WORK TO BE COMPLETED - Output the data exactly, with every line intact.

[Rows from a 3D scene dataset]
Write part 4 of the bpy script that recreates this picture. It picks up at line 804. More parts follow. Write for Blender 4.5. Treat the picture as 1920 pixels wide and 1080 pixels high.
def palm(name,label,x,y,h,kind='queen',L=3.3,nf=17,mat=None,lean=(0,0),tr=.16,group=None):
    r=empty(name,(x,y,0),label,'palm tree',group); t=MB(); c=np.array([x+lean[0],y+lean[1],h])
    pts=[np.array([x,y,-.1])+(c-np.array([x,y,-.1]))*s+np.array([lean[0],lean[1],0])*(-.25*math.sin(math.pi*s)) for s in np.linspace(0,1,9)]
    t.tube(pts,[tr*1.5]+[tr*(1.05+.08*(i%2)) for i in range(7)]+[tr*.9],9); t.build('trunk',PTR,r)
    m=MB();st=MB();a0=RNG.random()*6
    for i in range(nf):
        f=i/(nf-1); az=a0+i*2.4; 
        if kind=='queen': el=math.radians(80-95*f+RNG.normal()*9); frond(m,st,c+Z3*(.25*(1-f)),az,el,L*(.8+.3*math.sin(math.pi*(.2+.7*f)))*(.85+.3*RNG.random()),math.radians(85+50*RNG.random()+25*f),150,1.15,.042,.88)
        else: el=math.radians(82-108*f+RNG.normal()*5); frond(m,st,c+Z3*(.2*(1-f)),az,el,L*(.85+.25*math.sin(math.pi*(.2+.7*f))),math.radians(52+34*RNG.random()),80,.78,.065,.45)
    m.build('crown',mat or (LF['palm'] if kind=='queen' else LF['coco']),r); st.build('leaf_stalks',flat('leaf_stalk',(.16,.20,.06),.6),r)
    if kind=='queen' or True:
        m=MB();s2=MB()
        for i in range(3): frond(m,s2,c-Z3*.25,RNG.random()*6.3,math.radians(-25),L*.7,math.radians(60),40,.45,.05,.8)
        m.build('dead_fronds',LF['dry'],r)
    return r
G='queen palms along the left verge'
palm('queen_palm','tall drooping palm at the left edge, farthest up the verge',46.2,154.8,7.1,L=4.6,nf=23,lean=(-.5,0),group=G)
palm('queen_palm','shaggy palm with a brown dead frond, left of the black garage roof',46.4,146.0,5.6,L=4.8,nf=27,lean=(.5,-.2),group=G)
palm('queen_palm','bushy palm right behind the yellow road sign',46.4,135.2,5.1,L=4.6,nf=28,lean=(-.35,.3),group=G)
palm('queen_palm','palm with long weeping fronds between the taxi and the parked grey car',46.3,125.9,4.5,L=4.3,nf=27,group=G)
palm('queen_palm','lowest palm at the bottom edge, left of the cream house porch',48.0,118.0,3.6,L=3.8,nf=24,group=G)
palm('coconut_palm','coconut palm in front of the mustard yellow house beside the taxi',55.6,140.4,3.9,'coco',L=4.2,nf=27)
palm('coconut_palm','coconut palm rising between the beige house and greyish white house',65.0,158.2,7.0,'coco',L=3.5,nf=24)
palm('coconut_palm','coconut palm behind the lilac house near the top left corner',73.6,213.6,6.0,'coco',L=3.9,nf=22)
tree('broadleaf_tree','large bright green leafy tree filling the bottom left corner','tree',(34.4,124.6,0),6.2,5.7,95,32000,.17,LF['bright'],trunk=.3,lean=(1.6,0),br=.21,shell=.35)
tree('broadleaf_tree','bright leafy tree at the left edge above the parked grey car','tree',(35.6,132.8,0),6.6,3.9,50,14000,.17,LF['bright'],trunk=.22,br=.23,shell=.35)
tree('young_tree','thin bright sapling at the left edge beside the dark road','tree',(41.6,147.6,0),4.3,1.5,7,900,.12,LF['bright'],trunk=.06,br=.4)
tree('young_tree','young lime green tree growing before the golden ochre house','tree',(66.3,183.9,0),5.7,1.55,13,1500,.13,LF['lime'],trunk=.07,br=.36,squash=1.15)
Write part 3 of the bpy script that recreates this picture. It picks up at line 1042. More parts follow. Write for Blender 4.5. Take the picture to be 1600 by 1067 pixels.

TASK ANSWER -
Write part 4 of the bpy script that recreates this picture. It picks up at line 804. More parts follow. Write for Blender 4.5. Treat the picture as 1920 pixels wide and 1080 pixels high.
def palm(name,label,x,y,h,kind='queen',L=3.3,nf=17,mat=None,lean=(0,0),tr=.16,group=None):
    r=empty(name,(x,y,0),label,'palm tree',group); t=MB(); c=np.array([x+lean[0],y+lean[1],h])
    pts=[np.array([x,y,-.1])+(c-np.array([x,y,-.1]))*s+np.array([lean[0],lean[1],0])*(-.25*math.sin(math.pi*s)) for s in np.linspace(0,1,9)]
    t.tube(pts,[tr*1.5]+[tr*(1.05+.08*(i%2)) for i in range(7)]+[tr*.9],9); t.build('trunk',PTR,r)
    m=MB();st=MB();a0=RNG.random()*6
    for i in range(nf):
        f=i/(nf-1); az=a0+i*2.4; 
        if kind=='queen': el=math.radians(80-95*f+RNG.normal()*9); frond(m,st,c+Z3*(.25*(1-f)),az,el,L*(.8+.3*math.sin(math.pi*(.2+.7*f)))*(.85+.3*RNG.random()),math.radians(85+50*RNG.random()+25*f),150,1.15,.042,.88)
        else: el=math.radians(82-108*f+RNG.normal()*5); frond(m,st,c+Z3*(.2*(1-f)),az,el,L*(.85+.25*math.sin(math.pi*(.2+.7*f))),math.radians(52+34*RNG.random()),80,.78,.065,.45)
    m.build('crown',mat or (LF['palm'] if kind=='queen' else LF['coco']),r); st.build('leaf_stalks',flat('leaf_stalk',(.16,.20,.06),.6),r)
    if kind=='queen' or True:
        m=MB();s2=MB()
        for i in range(3): frond(m,s2,c-Z3*.25,RNG.random()*6.3,math.radians(-25),L*.7,math.radians(60),40,.45,.05,.8)
        m.build('dead_fronds',LF['dry'],r)
    return r
G='queen palms along the left verge'
palm('queen_palm','tall drooping palm at the left edge, farthest up the verge',46.2,154.8,7.1,L=4.6,nf=23,lean=(-.5,0),group=G)
palm('queen_palm','shaggy palm with a brown dead frond, left of the black garage roof',46.4,146.0,5.6,L=4.8,nf=27,lean=(.5,-.2),group=G)
palm('queen_palm','bushy palm right behind the yellow road sign',46.4,135.2,5.1,L=4.6,nf=28,lean=(-.35,.3),group=G)
palm('queen_palm','palm with long weeping fronds between the taxi and the parked grey car',46.3,125.9,4.5,L=4.3,nf=27,group=G)
palm('queen_palm','lowest palm at the bottom edge, left of the cream house porch',48.0,118.0,3.6,L=3.8,nf=24,group=G)
palm('coconut_palm','coconut palm in front of the mustard yellow house beside the taxi',55.6,140.4,3.9,'coco',L=4.2,nf=27)
palm('coconut_palm','coconut palm rising between the beige house and greyish white house',65.0,158.2,7.0,'coco',L=3.5,nf=24)
palm('coconut_palm','coconut palm behind the lilac house near the top left corner',73.6,213.6,6.0,'coco',L=3.9,nf=22)
tree('broadleaf_tree','large bright green leafy tree filling the bottom left corner','tree',(34.4,124.6,0),6.2,5.7,95,32000,.17,LF['bright'],trunk=.3,lean=(1.6,0),br=.21,shell=.35)
tree('broadleaf_tree','bright leafy tree at the left edge above the parked grey car','tree',(35.6,132.8,0),6.6,3.9,50,14000,.17,LF['bright'],trunk=.22,br=.23,shell=.35)
tree('young_tree','thin bright sapling at the left edge beside the dark road','tree',(41.6,147.6,0),4.3,1.5,7,900,.12,LF['bright'],trunk=.06,br=.4)
tree('young_tree','young lime green tree growing before the golden ochre house','tree',(66.3,183.9,0),5.7,1.55,13,1500,.13,LF['lime'],trunk=.07,br=.36,squash=1.15)
Write part 3 of the bpy script that recreates this picture. It picks up at line 1042. More parts follow. Write for Blender 4.5. Take the picture to be 1600 by 1067 pixels.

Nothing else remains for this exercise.